Output, please, exactly those lines of the listing that come before the line with "COL = SC.collection", along with that line itself.

※

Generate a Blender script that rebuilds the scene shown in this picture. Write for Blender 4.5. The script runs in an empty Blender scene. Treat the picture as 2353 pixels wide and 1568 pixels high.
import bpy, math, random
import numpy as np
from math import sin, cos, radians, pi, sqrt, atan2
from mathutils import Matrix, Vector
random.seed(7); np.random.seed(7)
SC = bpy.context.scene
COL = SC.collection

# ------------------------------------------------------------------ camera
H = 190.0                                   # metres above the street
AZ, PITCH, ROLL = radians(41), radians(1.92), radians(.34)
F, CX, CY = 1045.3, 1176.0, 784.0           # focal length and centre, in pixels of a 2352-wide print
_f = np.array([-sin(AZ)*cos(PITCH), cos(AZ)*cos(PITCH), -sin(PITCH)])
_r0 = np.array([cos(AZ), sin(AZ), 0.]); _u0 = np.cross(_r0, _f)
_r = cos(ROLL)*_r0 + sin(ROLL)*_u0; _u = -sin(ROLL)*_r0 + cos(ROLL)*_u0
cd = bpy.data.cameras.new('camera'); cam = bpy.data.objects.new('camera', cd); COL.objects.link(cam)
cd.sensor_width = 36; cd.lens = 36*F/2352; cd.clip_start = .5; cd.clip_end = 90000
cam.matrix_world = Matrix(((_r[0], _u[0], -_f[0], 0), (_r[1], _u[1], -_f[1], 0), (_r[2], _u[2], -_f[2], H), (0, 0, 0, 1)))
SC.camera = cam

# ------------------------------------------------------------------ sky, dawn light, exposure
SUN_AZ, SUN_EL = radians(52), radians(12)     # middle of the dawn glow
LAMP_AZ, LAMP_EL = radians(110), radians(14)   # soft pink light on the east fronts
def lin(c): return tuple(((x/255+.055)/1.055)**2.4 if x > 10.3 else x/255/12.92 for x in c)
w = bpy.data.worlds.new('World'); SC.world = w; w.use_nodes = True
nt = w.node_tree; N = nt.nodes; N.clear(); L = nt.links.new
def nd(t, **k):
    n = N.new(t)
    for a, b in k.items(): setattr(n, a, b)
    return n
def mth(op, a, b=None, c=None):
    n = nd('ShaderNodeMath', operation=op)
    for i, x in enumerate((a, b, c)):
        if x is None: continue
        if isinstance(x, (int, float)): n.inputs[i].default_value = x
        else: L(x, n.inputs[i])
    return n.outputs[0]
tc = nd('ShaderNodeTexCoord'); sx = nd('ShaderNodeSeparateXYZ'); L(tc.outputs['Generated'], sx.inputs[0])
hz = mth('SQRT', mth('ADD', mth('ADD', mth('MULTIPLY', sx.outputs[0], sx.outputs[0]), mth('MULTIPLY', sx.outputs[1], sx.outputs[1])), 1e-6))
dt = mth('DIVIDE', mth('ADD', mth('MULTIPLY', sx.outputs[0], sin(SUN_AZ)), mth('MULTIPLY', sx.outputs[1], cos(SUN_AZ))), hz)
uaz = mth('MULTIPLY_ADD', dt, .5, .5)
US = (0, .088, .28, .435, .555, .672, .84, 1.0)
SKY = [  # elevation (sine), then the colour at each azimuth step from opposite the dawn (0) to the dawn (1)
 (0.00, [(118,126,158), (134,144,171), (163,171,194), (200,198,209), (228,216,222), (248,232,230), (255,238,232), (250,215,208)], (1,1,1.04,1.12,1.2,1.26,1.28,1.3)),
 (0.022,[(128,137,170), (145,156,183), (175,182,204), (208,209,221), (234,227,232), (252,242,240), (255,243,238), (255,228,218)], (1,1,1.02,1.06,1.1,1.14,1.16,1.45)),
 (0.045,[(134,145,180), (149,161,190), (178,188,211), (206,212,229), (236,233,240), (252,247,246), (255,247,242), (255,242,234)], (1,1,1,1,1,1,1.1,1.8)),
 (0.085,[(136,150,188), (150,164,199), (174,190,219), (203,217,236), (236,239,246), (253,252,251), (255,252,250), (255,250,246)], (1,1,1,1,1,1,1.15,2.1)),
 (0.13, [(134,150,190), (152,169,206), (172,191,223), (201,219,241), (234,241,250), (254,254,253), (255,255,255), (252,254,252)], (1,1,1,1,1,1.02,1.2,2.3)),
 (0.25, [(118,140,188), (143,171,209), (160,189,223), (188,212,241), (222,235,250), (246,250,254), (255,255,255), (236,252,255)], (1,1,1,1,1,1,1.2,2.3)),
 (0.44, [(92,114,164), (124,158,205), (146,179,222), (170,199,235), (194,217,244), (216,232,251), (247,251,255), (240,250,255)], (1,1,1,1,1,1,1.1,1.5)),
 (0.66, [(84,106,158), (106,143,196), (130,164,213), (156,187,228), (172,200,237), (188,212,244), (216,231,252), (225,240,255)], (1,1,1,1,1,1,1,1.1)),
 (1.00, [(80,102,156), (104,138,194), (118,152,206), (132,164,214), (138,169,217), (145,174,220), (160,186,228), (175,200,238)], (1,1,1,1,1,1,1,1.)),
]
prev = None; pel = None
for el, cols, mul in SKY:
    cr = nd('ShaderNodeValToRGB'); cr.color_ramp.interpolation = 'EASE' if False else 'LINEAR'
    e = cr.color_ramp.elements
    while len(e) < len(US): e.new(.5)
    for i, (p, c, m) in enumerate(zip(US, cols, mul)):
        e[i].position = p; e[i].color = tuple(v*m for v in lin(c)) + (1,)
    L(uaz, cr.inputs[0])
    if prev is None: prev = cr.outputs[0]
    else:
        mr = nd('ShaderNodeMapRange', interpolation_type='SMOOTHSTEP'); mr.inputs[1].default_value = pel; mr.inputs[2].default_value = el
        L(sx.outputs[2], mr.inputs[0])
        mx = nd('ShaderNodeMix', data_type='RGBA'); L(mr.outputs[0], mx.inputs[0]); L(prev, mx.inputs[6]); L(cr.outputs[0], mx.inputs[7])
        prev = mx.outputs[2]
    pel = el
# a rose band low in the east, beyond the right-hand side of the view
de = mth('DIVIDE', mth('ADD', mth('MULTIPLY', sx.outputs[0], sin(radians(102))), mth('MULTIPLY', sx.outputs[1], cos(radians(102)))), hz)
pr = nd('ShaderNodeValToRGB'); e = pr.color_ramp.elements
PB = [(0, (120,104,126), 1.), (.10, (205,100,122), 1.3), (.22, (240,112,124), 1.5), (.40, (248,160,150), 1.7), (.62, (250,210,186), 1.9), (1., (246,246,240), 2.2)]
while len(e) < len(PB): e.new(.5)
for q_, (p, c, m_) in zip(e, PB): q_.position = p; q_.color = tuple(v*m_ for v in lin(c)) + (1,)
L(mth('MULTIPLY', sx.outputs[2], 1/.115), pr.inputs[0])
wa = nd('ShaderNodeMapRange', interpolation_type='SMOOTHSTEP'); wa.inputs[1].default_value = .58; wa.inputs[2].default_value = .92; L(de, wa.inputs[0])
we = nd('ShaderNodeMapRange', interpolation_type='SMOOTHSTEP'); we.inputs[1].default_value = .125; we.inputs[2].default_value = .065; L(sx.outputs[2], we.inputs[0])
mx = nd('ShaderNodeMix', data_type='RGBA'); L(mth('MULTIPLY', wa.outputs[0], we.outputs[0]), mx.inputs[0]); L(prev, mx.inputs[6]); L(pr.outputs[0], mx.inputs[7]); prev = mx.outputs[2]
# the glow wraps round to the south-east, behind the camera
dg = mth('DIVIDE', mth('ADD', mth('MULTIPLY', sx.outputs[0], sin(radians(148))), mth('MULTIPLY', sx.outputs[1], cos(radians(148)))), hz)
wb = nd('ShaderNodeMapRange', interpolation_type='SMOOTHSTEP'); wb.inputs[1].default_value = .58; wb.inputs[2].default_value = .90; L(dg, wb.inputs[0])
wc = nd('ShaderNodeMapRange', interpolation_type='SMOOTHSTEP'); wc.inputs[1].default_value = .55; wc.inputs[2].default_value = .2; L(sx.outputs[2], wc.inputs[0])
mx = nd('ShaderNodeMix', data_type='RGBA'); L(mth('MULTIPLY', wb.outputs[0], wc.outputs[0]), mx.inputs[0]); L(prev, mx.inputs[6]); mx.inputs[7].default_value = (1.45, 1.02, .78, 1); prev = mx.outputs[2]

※

* [Correct answer]
Generate a Blender script that rebuilds the scene shown in this picture. Write for Blender 4.5. The script runs in an empty Blender scene. Treat the picture as 2353 pixels wide and 1568 pixels high.
import bpy, math, random
import numpy as np
from math import sin, cos, radians, pi, sqrt, atan2
from mathutils import Matrix, Vector
random.seed(7); np.random.seed(7)
SC = bpy.context.scene
COL = SC.collection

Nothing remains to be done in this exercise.